>> BEGIN
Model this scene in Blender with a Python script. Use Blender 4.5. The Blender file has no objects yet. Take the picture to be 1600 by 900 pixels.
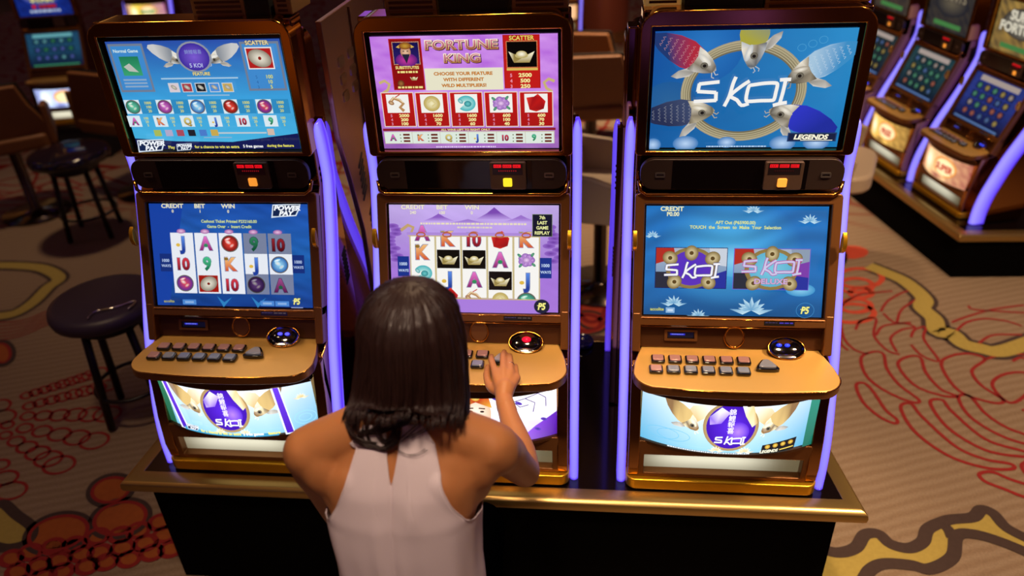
import bpy, bmesh, math, random
from mathutils import Vector, Matrix
from mathutils.bvhtree import BVHTree
random.seed(7)
S = bpy.context.scene
COL = S.collection
BZ = 0.5            # height of the bank's base top above the floor
pi = math.pi

# ------------------------------------------------------------------ camera
CX, CY, CZ = 0.3293, -1.6648, 1.6880 + BZ
YAW, PITCH, ROLL, FPX = -0.12156, 0.54198, -0.04717, 1191.29
fwd = Vector((math.sin(YAW)*math.cos(PITCH), math.cos(YAW)*math.cos(PITCH), -math.sin(PITCH)))
rt = Vector((math.cos(YAW), -math.sin(YAW), 0)); up = rt.cross(fwd)
rt2 = rt*math.cos(ROLL)+up*math.sin(ROLL); up2 = up*math.cos(ROLL)-rt*math.sin(ROLL)
CAM = Vector((CX, CY, CZ))
cd = bpy.data.cameras.new('camera'); cam = bpy.data.objects.new('camera', cd); COL.objects.link(cam)
M = Matrix((rt2, up2, -fwd)).transposed().to_4x4(); M.translation = CAM
cam.matrix_world = M
cd.sensor_width = 36; cd.lens = 36*FPX/1600; cd.clip_start = .05
cd.dof.use_dof = True; cd.dof.focus_distance = 1.95; cd.dof.aperture_fstop = 1.7
S.camera = cam
def ray(px, py): return fwd + rt2*((px-800)/FPX) - up2*((py-450)/FPX)
def atz(px, py, z=0.0):
    d = ray(px, py); return CAM + d*((z-CZ)/d.z)
def atd(px, py, t): return CAM + ray(px, py)*t

S.view_settings.view_transform = 'Standard'
S.view_settings.look = 'None'
S.view_settings.exposure = 0
try:
    S.cycles.use_denoising = True
    S.cycles.max_bounces = 6
    S.cycles.sample_clamp_indirect = 4
    S.cycles.caustics_reflective = False; S.cycles.caustics_refractive = False
except Exception: pass

# ------------------------------------------------------------------ materials
def lin(h):
    if not isinstance(h, str): return tuple(h)
    h = h.lstrip('#'); o = []
    for i in (0, 2, 4):
        v = int(h[i:i+2], 16)/255; o.append(v/12.92 if v <= .04045 else ((v+.055)/1.055)**2.4)
    return tuple(o)
MC = {}
def pm(name, col, rough=.5, metal=0., emi=0., ecol=None, coat=0., noise=0., nscale=8., rnoise=0., sub=0., bump=0., bscale=200., aniso=None):
    if name in MC: return MC[name]
    m = bpy.data.materials.new(name); m.use_nodes = True; nt = m.node_tree; b = nt.nodes['Principled BSDF']
    c = lin(col); b.inputs['Base Color'].default_value = (*c, 1)
    b.inputs['Roughness'].default_value = rough; b.inputs['Metallic'].default_value = metal
    if coat: b.inputs['Coat Weight'].default_value = coat; b.inputs['Coat Roughness'].default_value = .08
    if emi: b.inputs['Emission Color'].default_value = (*lin(ecol or col), 1); b.inputs['Emission Strength'].default_value = emi
    if sub:
        b.inputs['Subsurface Weight'].default_value = sub; b.inputs['Subsurface Radius'].default_value = (.012, .004, .002)
    if noise or bump or rnoise:
        tc = nt.nodes.new('ShaderNodeTexCoord'); nz = nt.nodes.new('ShaderNodeTexNoise'); nz.inputs['Scale'].default_value = nscale
        nz.inputs['Detail'].default_value = 5
        nt.links.new(tc.outputs['Object'], nz.inputs['Vector'])
        if noise:
            r = nt.nodes.new('ShaderNodeMapRange'); r.inputs['To Min'].default_value = 1-noise; r.inputs['To Max'].default_value = 1+noise
            nt.links.new(nz.outputs['Fac'], r.inputs['Value'])
            v = nt.nodes.new('ShaderNodeVectorMath'); v.operation = 'SCALE'; v.inputs[0].default_value = c
            nt.links.new(r.outputs[0], v.inputs['Scale']); nt.links.new(v.outputs[0], b.inputs['Base Color'])
        if rnoise:
            r = nt.nodes.new('ShaderNodeMapRange'); r.inputs['To Min'].default_value = max(0, rough-rnoise); r.inputs['To Max'].default_value = rough+rnoise
            nt.links.new(nz.outputs['Fac'], r.inputs['Value']); nt.links.new(r.outputs[0], b.inputs['Roughness'])
        if bump:
            n2 = nt.nodes.new('ShaderNodeTexNoise'); n2.inputs['Scale'].default_value = bscale; n2.inputs['Detail'].default_value = 3
            nt.links.new(tc.outputs['Object'], n2.inputs['Vector'])
            bp = nt.nodes.new('ShaderNodeBump'); bp.inputs['Strength'].default_value = bump; bp.inputs['Distance'].default_value = .002
            nt.links.new(n2.outputs['Fac'], bp.inputs['Height']); nt.links.new(bp.outputs[0], b.inputs['Normal'])
    MC[name] = m; return m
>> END
■ Exercise
All the lines above are to be reproduced exactly, except the pictures.

■ Solved problem
Model this scene in Blender with a Python script. Use Blender 4.5. The Blender file has no objects yet. Take the picture to be 1600 by 900 pixels.
import bpy, bmesh, math, random
from mathutils import Vector, Matrix
from mathutils.bvhtree import BVHTree
random.seed(7)
S = bpy.context.scene
COL = S.collection
BZ = 0.5            # height of the bank's base top above the floor
pi = math.pi

# ------------------------------------------------------------------ camera
CX, CY, CZ = 0.3293, -1.6648, 1.6880 + BZ
YAW, PITCH, ROLL, FPX = -0.12156, 0.54198, -0.04717, 1191.29
fwd = Vector((math.sin(YAW)*math.cos(PITCH), math.cos(YAW)*math.cos(PITCH), -math.sin(PITCH)))
rt = Vector((math.cos(YAW), -math.sin(YAW), 0)); up = rt.cross(fwd)
rt2 = rt*math.cos(ROLL)+up*math.sin(ROLL); up2 = up*math.cos(ROLL)-rt*math.sin(ROLL)
CAM = Vector((CX, CY, CZ))
cd = bpy.data.cameras.new('camera'); cam = bpy.data.objects.new('camera', cd); COL.objects.link(cam)
M = Matrix((rt2, up2, -fwd)).transposed().to_4x4(); M.translation = CAM
cam.matrix_world = M
cd.sensor_width = 36; cd.lens = 36*FPX/1600; cd.clip_start = .05
cd.dof.use_dof = True; cd.dof.focus_distance = 1.95; cd.dof.aperture_fstop = 1.7
S.camera = cam
def ray(px, py): return fwd + rt2*((px-800)/FPX) - up2*((py-450)/FPX)
def atz(px, py, z=0.0):
    d = ray(px, py); return CAM + d*((z-CZ)/d.z)
def atd(px, py, t): return CAM + ray(px, py)*t

S.view_settings.view_transform = 'Standard'
S.view_settings.look = 'None'
S.view_settings.exposure = 0
try:
    S.cycles.use_denoising = True
    S.cycles.max_bounces = 6
    S.cycles.sample_clamp_indirect = 4
    S.cycles.caustics_reflective = False; S.cycles.caustics_refractive = False
except Exception: pass

# ------------------------------------------------------------------ materials
def lin(h):
    if not isinstance(h, str): return tuple(h)
    h = h.lstrip('#'); o = []
    for i in (0, 2, 4):
        v = int(h[i:i+2], 16)/255; o.append(v/12.92 if v <= .04045 else ((v+.055)/1.055)**2.4)
    return tuple(o)
MC = {}
def pm(name, col, rough=.5, metal=0., emi=0., ecol=None, coat=0., noise=0., nscale=8., rnoise=0., sub=0., bump=0., bscale=200., aniso=None):
    if name in MC: return MC[name]
    m = bpy.data.materials.new(name); m.use_nodes = True; nt = m.node_tree; b = nt.nodes['Principled BSDF']
    c = lin(col); b.inputs['Base Color'].default_value = (*c, 1)
    b.inputs['Roughness'].default_value = rough; b.inputs['Metallic'].default_value = metal
    if coat: b.inputs['Coat Weight'].default_value = coat; b.inputs['Coat Roughness'].default_value = .08
    if emi: b.inputs['Emission Color'].default_value = (*lin(ecol or col), 1); b.inputs['Emission Strength'].default_value = emi
    if sub:
        b.inputs['Subsurface Weight'].default_value = sub; b.inputs['Subsurface Radius'].default_value = (.012, .004, .002)
    if noise or bump or rnoise:
        tc = nt.nodes.new('ShaderNodeTexCoord'); nz = nt.nodes.new('ShaderNodeTexNoise'); nz.inputs['Scale'].default_value = nscale
        nz.inputs['Detail'].default_value = 5
        nt.links.new(tc.outputs['Object'], nz.inputs['Vector'])
        if noise:
            r = nt.nodes.new('ShaderNodeMapRange'); r.inputs['To Min'].default_value = 1-noise; r.inputs['To Max'].default_value = 1+noise
            nt.links.new(nz.outputs['Fac'], r.inputs['Value'])
            v = nt.nodes.new('ShaderNodeVectorMath'); v.operation = 'SCALE'; v.inputs[0].default_value = c
            nt.links.new(r.outputs[0], v.inputs['Scale']); nt.links.new(v.outputs[0], b.inputs['Base Color'])
        if rnoise:
            r = nt.nodes.new('ShaderNodeMapRange'); r.inputs['To Min'].default_value = max(0, rough-rnoise); r.inputs['To Max'].default_value = rough+rnoise
            nt.links.new(nz.outputs['Fac'], r.inputs['Value']); nt.links.new(r.outputs[0], b.inputs['Roughness'])
        if bump:
            n2 = nt.nodes.new('ShaderNodeTexNoise'); n2.inputs['Scale'].default_value = bscale; n2.inputs['Detail'].default_value = 3
            nt.links.new(tc.outputs['Object'], n2.inputs['Vector'])
            bp = nt.nodes.new('ShaderNodeBump'); bp.inputs['Strength'].default_value = bump; bp.inputs['Distance'].default_value = .002
            nt.links.new(n2.outputs['Fac'], bp.inputs['Height']); nt.links.new(bp.outputs[0], b.inputs['Normal'])
    MC[name] = m; return m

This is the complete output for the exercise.